To summarize our example, it seems that selecting Stock Options is more favorable if the stock price is expected to increase through time from the stock grant date. If the stocks is not expected to perform above the stock price on the grant date, RSU seems the better option.
Vesting Type Consideration
Another thing to look at and consider is the vesting type. RSU is vesting annually while Stock Options vests monthly. Given the same period of five years, If Employee D has no plans of staying within the five years vesting period Employee D should prefer stock options because Employee D will receive options every month with the assumption that stock price will increase over time. If Employee D resigns five months after the grant date, Employee D can at least receive 1,000 options. With RSU, resigning five months after the grant date will have Employee D receiving nothing. It must be noted, however, that stock price after five months should be higher than the grant price. If not the 1,000 options received by Employee D are under water so it is also worthless.

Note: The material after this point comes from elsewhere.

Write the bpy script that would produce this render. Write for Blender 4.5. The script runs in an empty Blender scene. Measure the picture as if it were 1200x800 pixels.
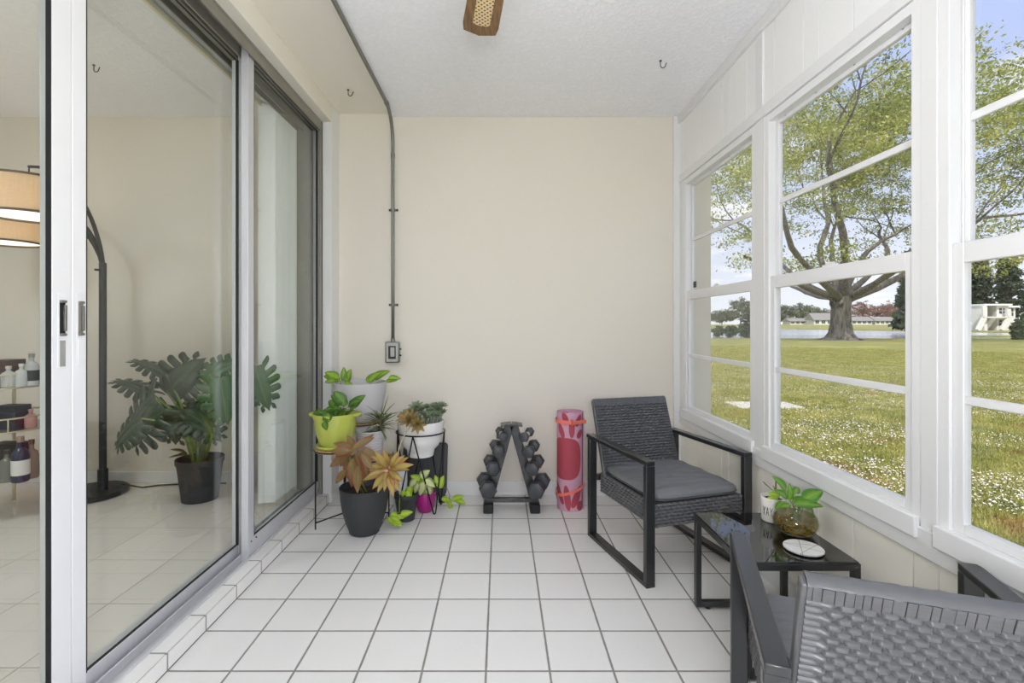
import bpy, bmesh, math, random
import numpy as np
from mathutils import Vector, Matrix, Euler
PI = math.pi
random.seed(7)
RNG = np.random.default_rng(11)
SC = bpy.context.scene
COL = SC.collection
CX, CY, F, CH = 586.5, 380.0, 572.0, 1.103      # vanishing point, focal length in px, eye height

def at(px, py, Y):
    """the world point seen at pixel px, py at distance Y"""
    return Vector(((px - CX) / F * Y, Y, CH - (py - CY) / F * Y))

def lin(c):
    return tuple(((v / 255.0) / 12.92 if v / 255.0 <= 0.04045 else ((v / 255.0 + 0.055) / 1.055) ** 2.4) for v in c)

# ------------------------------------------------------------------ node helpers
class N:
    def __init__(s, name):
        s.m = bpy.data.materials.new(name); s.m.use_nodes = True
        s.t = s.m.node_tree; s.t.nodes.clear()
        s.out = s.t.nodes.new('ShaderNodeOutputMaterial')
    def n(s, typ, **kw):
        nd = s.t.nodes.new(typ)
        for k, v in kw.items():
            if k.startswith('i_'):
                nd.inputs[k[2:].replace('_', ' ')].default_value = v
            else: setattr(nd, k, v)
        return nd
    def l(s, a, b): s.t.links.new(a, b)
    def math(s, op, a, b=None, c=None):
        nd = s.t.nodes.new('ShaderNodeMath'); nd.operation = op
        for i, v in enumerate((a, b, c)):
            if v is None: continue
            if isinstance(v, (int, float)): nd.inputs[i].default_value = v
            else: s.l(v, nd.inputs[i])
        return nd.outputs[0]
    def mix(s, fac, a, b):
        nd = s.t.nodes.new('ShaderNodeMix'); nd.data_type = 'RGBA'
        for i, v in ((0, fac), (6, a), (7, b)):
            if isinstance(v, (int, float)): nd.inputs[i].default_value = v
            elif isinstance(v, tuple): nd.inputs[i].default_value = (*v[:3], 1)
            else: s.l(v, nd.inputs[i])
        return nd.outputs[2]
    def noise(s, vec, scale, detail=3, rough=.5):
        nd = s.n('ShaderNodeTexNoise'); nd.inputs['Scale'].default_value = scale
        nd.inputs['Detail'].default_value = detail; nd.inputs['Roughness'].default_value = rough
        if vec is not None: s.l(vec, nd.inputs['Vector'])
        return nd.outputs[0]
    def ramp(s, fac, stops):
        nd = s.n('ShaderNodeValToRGB'); s.l(fac, nd.inputs[0]); cr = nd.color_ramp
        while len(cr.elements) < len(stops): cr.elements.new(.5)
        for e, (p, c) in zip(cr.elements, stops):
            e.position = p; e.color = (*c[:3], 1) if isinstance(c, tuple) else (c, c, c, 1)
        return nd.outputs[0]
    def smooth(s, v, a, b):
        nd = s.n('ShaderNodeMapRange'); nd.interpolation_type = 'SMOOTHSTEP'
        s.l(v, nd.inputs[0]); nd.inputs[1].default_value = a; nd.inputs[2].default_value = b
        return nd.outputs[0]
    def pos(s): return s.n('ShaderNodeNewGeometry').outputs['Position']
    def obj(s): return s.n('ShaderNodeTexCoord').outputs['Object']
    def xyz(s, v):
        nd = s.n('ShaderNodeSeparateXYZ'); s.l(v, nd.inputs[0]); return nd.outputs
    def bsdf(s, color, rough=.5, metal=0, bump=None, bdist=.002, bstr=.5, **kw):
        b = s.n('ShaderNodeBsdfPrincipled')
        if isinstance(color, tuple): b.inputs['Base Color'].default_value = (*color[:3], 1)
        else: s.l(color, b.inputs['Base Color'])
        if isinstance(rough, (int, float)): b.inputs['Roughness'].default_value = rough
        else: s.l(rough, b.inputs['Roughness'])
        b.inputs['Metallic'].default_value = metal
        if bump is not None:
            bn = s.n('ShaderNodeBump'); bn.inputs['Strength'].default_value = bstr; bn.inputs['Distance'].default_value = bdist
            s.l(bump, bn.inputs['Height']); s.l(bn.outputs[0], b.inputs['Normal'])
        for k, v in kw.items():
            b.inputs[k.replace('_', ' ')].default_value = v
        s.l(b.outputs[0], s.out.inputs[0]); s.b = b
        return b

def simple(name, rgb, rough=.5, metal=0, var=.06, scale=12, bstr=0, bscale=60, bdist=.001, **kw):
    """plain coloured material with a slight mottled variation"""
    m = N(name); p = m.obj(); c = lin(rgb)
    nz = m.noise(p, scale, 3)
    lo = tuple(v * (1 - var) for v in c); hi = tuple(min(1, v * (1 + var)) for v in c)
    col = m.mix(nz, lo, hi)
    bump = m.noise(p, bscale, 3) if bstr else None
    m.bsdf(col, rough, metal, bump, bdist, bstr, **kw)
    return m.m

def glass(name, tint=(1, 1, 1), ior=1.5, tr=.97):
    m = N(name); ge = m.n('ShaderNodeNewGeometry'); dt = m.n('ShaderNodeVectorMath'); dt.operation = 'DOT_PRODUCT'
    m.l(ge.outputs['Normal'], dt.inputs[0]); m.l(ge.outputs['Incoming'], dt.inputs[1])
    c = m.math('SUBTRACT', 1, m.math('MINIMUM', 1, m.math('ABSOLUTE', dt.outputs['Value']))); r0 = ((ior - 1) / (ior + 1)) ** 2
    fr = m.math('ADD', r0, m.math('MULTIPLY', m.math('POWER', c, 5), 1 - r0))
    t = m.n('ShaderNodeBsdfTransparent'); t.inputs[0].default_value = (tint[0] * tr, tint[1] * tr, tint[2] * tr, 1)
    g = m.n('ShaderNodeBsdfGlossy'); g.inputs['Roughness'].default_value = 0.0
    mx = m.n('ShaderNodeMixShader'); m.l(fr, mx.inputs[0]); m.l(t.outputs[0], mx.inputs[1]); m.l(g.outputs[0], mx.inputs[2])
    m.l(mx.outputs[0], m.out.inputs[0]); return m.m

def emit(name, rgb, strength):
    m = N(name); e = m.n('ShaderNodeEmission'); e.inputs[0].default_value = (*lin(rgb), 1); e.inputs[1].default_value = strength
    m.l(e.outputs[0], m.out.inputs[0]); return m.m

def leafmat(name, inner, outer, vein, edge=.55, rough=.35, speck=0.0, speckcol=(255, 255, 255), trans=.25, fine=9.0):
    """leaf: colour runs from the midrib (inner) to the margin (outer) on the leaf's own UV; optional mottling"""
    m = N(name); uv = m.n('ShaderNodeUVMap').outputs[0]; x = m.xyz(uv)
    u = m.math('ABSOLUTE', m.math('SUBTRACT', m.math('MULTIPLY', x[0], 2), 1))
    p = m.obj(); nz = m.noise(p, 40, 3)
    uu = m.math('ADD', u, m.math('MULTIPLY', m.math('SUBTRACT', nz, .5), .7))
    c = m.mix(m.smooth(uu, edge - .25, edge + .25), lin(inner), lin(outer))
    if speck:
        sp = m.noise(p, 55, 4, .6)
        c = m.mix(m.smooth(sp, 1 - speck - .06, 1 - speck + .02), c, lin(speckcol))
    vn = m.math('SUBTRACT', 1, m.smooth(u, .02, .09))
    c = m.mix(m.math('MULTIPLY', vn, .6), c, lin(vein))
    side = m.math('SINE', m.math('MULTIPLY', m.math('SUBTRACT', x[1], m.math('MULTIPLY', u, .35)), 2 * PI * fine))
    b = m.bsdf(c, rough, 0, side, .0008, .35)
    tr = m.n('ShaderNodeBsdfTranslucent'); m.l(c, tr.inputs[0])
    mx = m.n('ShaderNodeMixShader'); mx.inputs[0].default_value = trans
    m.l(b.outputs[0], mx.inputs[1]); m.l(tr.outputs[0], mx.inputs[2]); m.l(mx.outputs[0], m.out.inputs[0])
    return m.m

# ------------------------------------------------------------------ objects
ORG = {}
def tag(o, label=None, cat=None, group=None, kind=None):
    if label: o['label'] = label
    if cat: o['category'] = cat
    if group: o['group'] = group
    if kind: o['kind'] = kind
    return o
def thing(name, label, cat, loc=(0, 0, 0), group=None, rz=0):
    o = bpy.data.objects.new(name, None); o.empty_display_size = .05; COL.objects.link(o)
    o.location = loc; o.rotation_euler = (0, 0, rz); ORG[o.name] = Vector(loc)
    return tag(o, label, cat, group)
def structure(name, loc=(0, 0, 0)):
    o = bpy.data.objects.new(name, None); COL.objects.link(o); o.location = loc; ORG[o.name] = Vector(loc)
    o['kind'] = 'structure'; return o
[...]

Assuming Employee D stays for one year and stock price increased to $11, with RSU he stands to earn $11 times 800 or $8,800. With Stock Options, he stand to earn $11-$10 times 2,400 or $2,400.
But in both scenario, Employee D stands to earn more if he elect to stays five years. After all, this is just a reward with no cost to the employee.
Tax Consideration
In all of our examples, we have not considered taxation. Remember that RSU's are taxed at vest date. Stock Options on the other hand, are taxed on the exercise date based on the difference of the stock price and grant price. For Non-US residents, taxation differs. Again, it is always better to consult your CPA regarding tax matters.
Summary
Using the illustrations above as basis for conclusion, stock options are favorable if stock price is expected to increase and the employee has plans of not staying for five years. Restricted Stock Unit on the other hand is a less risky choice for those intending to stay and do not expect the stock price to perform well above the grant price.
What do you think?
Note: This is no way intended to serve as an advice. While I am a CPA here in the Philippines, i do suggest you consult your CPA for tax implications as well. This entry is just based on my own analysis.